Eliminando l’intermediario della definizione per parola e forma in favore del solo colore, Rothko arriva a comunicare una forza sacrale dirompente che scuote l’intimo di ognuno prima che il pensiero approdi alla costruzione teologica della religione. Esattamente come in musica, egli comunica per empatia, etimologicamente dentro il pathos, nei meandri del sentimento, che è commistione di sensi e pensiero ingovernabile dalla ragione. Tentare di dargli un nome, definendolo, vorrebbe dire privarci di quella sana follia che tutto contiene, dove gli opposti convivono naturalmente, come in un campo quantico, per nostra assoluta meraviglia.
[1] Italo Calvino, Le città invisibili,Mondadori, Milano 2015, p.86.
[2] Mapplethorpe/Rodin, catalogo della omonima mostra presentata al Musée Rodin (Parigi) tra l’aprile e il settembre 2014, Édition Actes Sud, Arles 2014, p. 72.
Stefania Dubla (Matera, 1990) è una curatrice di arte pubblica. Ha vissuto a Venezia, Siena, Parigi prima di tornare a stabilirsi in Basilicata. Laureata in Storia dell’Arte e dell’Architettura contemporanea, ha lavorato presso il Musée d’Orsay, curato la mostra internazionale di architettura, fumetto e fotografia dal titolo “3rD Impact: il paradosso dell’identità”, e diverse azioni artistiche nello spazio pubblico tra Basilicata e Puglia.
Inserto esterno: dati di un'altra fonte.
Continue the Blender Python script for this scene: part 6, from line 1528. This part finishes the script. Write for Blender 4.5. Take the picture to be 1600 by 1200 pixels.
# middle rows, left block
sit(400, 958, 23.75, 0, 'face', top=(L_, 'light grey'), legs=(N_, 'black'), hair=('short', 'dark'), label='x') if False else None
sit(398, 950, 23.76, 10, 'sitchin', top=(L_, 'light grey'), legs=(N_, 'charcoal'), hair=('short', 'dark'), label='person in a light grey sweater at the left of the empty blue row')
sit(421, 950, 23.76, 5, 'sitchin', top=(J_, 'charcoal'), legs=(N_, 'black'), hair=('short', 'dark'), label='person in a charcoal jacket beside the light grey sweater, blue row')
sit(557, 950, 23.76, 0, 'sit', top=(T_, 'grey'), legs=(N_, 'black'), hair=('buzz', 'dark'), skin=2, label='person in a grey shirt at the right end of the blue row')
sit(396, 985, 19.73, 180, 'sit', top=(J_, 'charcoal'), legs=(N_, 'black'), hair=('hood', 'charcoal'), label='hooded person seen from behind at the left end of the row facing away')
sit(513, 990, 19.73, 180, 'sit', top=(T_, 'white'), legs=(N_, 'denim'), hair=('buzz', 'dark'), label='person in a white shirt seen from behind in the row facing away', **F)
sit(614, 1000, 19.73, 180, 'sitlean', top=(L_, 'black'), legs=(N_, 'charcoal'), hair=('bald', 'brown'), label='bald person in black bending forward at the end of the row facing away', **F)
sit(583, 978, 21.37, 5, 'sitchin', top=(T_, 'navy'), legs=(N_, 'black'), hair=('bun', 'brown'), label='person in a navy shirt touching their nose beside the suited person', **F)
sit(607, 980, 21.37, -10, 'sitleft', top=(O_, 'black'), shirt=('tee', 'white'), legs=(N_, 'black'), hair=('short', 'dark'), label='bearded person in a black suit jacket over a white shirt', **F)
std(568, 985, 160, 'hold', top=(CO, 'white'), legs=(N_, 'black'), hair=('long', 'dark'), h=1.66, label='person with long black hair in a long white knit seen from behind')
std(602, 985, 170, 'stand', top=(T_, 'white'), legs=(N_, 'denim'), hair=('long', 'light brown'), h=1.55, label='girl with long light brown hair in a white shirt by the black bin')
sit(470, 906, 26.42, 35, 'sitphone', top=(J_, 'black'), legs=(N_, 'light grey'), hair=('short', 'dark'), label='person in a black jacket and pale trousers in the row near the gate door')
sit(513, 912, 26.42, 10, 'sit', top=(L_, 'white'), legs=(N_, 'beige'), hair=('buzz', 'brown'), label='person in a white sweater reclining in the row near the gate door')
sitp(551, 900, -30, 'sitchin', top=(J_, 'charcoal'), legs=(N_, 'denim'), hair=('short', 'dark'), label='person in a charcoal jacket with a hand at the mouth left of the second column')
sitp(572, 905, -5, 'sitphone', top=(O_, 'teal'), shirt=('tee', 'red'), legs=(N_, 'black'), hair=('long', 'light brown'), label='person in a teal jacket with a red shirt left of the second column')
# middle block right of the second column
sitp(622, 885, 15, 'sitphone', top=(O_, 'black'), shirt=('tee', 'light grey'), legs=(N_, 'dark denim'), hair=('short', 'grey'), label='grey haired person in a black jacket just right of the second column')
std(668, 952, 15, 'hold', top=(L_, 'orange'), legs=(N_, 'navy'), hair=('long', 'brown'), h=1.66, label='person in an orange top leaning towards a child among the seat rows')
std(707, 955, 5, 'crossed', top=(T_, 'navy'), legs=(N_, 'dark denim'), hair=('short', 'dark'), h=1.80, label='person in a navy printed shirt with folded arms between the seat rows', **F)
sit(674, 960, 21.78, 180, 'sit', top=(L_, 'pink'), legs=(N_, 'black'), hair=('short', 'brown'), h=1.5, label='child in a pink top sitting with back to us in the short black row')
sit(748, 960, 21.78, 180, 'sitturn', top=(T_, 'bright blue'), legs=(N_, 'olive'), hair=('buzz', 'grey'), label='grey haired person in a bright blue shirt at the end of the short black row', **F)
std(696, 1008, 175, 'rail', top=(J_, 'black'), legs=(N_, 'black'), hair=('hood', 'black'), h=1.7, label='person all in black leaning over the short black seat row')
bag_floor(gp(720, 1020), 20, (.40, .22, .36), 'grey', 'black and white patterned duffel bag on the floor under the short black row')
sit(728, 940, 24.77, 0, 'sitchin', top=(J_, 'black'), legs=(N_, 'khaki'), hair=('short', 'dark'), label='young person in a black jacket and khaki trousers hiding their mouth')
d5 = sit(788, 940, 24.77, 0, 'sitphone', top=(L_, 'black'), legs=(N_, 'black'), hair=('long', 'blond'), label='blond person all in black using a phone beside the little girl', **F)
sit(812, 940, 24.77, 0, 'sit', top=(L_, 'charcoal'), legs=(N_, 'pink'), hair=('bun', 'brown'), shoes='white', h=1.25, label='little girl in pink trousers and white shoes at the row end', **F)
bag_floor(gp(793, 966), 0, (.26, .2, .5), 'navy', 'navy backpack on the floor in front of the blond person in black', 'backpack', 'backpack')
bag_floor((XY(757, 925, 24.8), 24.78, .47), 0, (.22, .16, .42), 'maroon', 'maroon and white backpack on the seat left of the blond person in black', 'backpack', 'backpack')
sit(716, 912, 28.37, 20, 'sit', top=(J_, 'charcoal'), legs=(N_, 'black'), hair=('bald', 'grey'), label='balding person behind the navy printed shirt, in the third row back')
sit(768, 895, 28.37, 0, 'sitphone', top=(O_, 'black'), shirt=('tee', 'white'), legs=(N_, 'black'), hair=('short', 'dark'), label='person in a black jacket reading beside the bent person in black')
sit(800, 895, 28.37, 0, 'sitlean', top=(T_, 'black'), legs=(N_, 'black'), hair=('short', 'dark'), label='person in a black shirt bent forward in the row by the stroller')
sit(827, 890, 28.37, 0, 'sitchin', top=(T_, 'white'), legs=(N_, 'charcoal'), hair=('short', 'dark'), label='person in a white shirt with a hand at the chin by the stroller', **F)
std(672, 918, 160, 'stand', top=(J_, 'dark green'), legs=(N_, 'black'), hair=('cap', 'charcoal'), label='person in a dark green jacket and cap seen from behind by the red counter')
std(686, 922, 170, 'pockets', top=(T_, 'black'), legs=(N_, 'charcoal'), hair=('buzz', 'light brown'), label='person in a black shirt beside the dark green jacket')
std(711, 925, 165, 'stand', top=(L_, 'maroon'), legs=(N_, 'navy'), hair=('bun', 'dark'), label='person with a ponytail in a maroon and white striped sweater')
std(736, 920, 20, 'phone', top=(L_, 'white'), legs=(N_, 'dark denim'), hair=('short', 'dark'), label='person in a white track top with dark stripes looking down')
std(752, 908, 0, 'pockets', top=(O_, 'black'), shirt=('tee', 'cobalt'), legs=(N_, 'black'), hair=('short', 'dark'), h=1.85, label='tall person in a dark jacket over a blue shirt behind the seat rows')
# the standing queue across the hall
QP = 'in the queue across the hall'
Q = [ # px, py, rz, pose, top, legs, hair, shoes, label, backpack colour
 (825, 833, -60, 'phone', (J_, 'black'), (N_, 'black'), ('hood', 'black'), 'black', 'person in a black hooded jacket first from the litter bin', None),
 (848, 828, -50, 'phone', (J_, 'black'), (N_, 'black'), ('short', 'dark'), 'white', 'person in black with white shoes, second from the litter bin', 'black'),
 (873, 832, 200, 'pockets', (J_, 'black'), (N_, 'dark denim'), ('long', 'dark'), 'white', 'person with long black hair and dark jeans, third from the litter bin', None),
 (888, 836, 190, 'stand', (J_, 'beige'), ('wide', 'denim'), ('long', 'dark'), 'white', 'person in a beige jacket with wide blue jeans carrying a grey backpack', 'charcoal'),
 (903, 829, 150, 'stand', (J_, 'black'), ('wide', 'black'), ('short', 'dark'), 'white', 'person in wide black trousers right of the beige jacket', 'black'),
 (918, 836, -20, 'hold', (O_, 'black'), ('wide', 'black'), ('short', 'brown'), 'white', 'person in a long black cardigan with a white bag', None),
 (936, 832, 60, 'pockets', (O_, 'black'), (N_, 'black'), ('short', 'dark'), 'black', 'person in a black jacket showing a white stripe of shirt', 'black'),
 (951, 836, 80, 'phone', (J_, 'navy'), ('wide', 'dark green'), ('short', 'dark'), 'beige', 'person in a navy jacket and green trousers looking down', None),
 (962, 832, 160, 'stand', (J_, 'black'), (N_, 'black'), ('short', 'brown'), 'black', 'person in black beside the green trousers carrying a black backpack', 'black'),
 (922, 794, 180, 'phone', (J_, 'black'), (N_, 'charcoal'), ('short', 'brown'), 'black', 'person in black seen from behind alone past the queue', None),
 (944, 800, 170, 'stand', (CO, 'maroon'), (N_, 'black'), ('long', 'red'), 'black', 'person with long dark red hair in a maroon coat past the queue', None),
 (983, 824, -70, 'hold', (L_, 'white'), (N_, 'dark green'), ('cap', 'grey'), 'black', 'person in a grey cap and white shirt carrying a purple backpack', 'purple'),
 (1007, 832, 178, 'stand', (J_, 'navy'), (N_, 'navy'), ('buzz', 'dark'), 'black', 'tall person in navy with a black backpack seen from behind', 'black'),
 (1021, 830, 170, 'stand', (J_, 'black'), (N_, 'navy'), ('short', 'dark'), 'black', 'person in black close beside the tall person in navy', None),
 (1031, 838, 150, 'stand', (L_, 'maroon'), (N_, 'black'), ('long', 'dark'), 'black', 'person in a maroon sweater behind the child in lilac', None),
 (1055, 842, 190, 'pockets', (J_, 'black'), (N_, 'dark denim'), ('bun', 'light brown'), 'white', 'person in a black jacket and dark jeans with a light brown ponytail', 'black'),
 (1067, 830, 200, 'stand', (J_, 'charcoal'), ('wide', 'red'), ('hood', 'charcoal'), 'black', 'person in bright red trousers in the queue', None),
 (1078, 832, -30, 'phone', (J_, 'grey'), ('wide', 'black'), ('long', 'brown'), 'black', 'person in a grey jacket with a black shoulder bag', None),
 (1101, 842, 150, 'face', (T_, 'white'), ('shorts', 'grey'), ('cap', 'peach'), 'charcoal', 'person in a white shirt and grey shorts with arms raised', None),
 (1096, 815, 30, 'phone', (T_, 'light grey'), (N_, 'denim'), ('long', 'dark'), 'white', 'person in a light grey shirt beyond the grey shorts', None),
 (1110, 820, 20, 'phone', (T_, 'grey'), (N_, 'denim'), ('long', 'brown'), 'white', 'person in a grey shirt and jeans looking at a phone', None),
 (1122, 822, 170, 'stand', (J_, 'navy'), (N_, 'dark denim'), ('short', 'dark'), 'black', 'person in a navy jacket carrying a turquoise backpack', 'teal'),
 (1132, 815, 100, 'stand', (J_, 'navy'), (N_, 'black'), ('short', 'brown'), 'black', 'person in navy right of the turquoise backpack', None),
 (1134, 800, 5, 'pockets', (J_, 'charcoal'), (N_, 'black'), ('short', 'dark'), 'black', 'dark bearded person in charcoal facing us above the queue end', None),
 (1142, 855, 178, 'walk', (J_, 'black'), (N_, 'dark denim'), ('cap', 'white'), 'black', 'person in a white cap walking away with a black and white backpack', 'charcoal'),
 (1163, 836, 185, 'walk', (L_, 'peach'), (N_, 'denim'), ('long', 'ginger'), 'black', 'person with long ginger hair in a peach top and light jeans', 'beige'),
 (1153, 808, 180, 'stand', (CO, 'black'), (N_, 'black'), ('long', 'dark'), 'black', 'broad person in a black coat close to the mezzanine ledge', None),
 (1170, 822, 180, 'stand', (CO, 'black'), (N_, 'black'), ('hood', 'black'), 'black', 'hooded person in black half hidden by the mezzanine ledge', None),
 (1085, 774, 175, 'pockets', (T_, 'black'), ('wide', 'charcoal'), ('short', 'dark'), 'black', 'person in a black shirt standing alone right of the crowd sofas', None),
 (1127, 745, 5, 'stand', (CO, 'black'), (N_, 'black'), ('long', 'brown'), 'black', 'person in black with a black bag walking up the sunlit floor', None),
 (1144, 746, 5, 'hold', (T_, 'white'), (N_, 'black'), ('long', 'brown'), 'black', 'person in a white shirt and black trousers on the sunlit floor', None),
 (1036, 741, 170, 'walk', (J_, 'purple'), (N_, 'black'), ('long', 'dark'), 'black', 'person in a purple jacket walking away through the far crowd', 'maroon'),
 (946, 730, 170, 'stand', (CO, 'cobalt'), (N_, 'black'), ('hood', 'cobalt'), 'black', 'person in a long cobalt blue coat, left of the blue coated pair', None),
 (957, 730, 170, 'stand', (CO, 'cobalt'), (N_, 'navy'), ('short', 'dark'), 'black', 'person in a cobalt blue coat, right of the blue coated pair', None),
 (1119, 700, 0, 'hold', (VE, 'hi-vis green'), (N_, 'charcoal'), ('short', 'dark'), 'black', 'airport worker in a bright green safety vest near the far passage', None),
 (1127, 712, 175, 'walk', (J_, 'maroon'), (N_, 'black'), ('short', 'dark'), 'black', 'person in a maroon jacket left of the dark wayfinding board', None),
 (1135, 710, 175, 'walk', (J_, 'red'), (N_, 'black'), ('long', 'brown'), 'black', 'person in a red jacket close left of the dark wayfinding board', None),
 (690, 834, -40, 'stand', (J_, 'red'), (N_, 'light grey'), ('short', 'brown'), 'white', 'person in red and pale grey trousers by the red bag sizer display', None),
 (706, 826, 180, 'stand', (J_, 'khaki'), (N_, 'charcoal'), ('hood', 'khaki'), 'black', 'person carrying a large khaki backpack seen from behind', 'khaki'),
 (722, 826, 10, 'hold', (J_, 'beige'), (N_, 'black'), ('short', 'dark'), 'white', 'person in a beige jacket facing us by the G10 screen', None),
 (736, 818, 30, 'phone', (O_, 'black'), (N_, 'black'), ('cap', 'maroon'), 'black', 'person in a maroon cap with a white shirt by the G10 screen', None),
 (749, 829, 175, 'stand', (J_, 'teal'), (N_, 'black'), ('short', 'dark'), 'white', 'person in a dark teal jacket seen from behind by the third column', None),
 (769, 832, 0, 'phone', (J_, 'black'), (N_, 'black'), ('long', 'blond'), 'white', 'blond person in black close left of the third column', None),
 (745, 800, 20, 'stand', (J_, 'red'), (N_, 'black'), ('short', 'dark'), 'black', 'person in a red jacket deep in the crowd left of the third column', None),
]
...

È stata cultural manager della Silent Academy di Matera Capitale Europea della Cultura 2019 e direttrice artistica del progetto MAAP Fiera di Arte Pubblica promosso e sostenuto dalla Direzione Generale Creatività Contemporanea del MIBACT.
* Seguiamo l’uso, poco comune in Italia ma talvolta impiegato in ambiti accademici internazionali, di sostituire il “maschile inclusivo” con un’alternanza della forma femminile e maschile di professioni, titoli e pronomi, quando non sia possibile impiegare una forma neutra.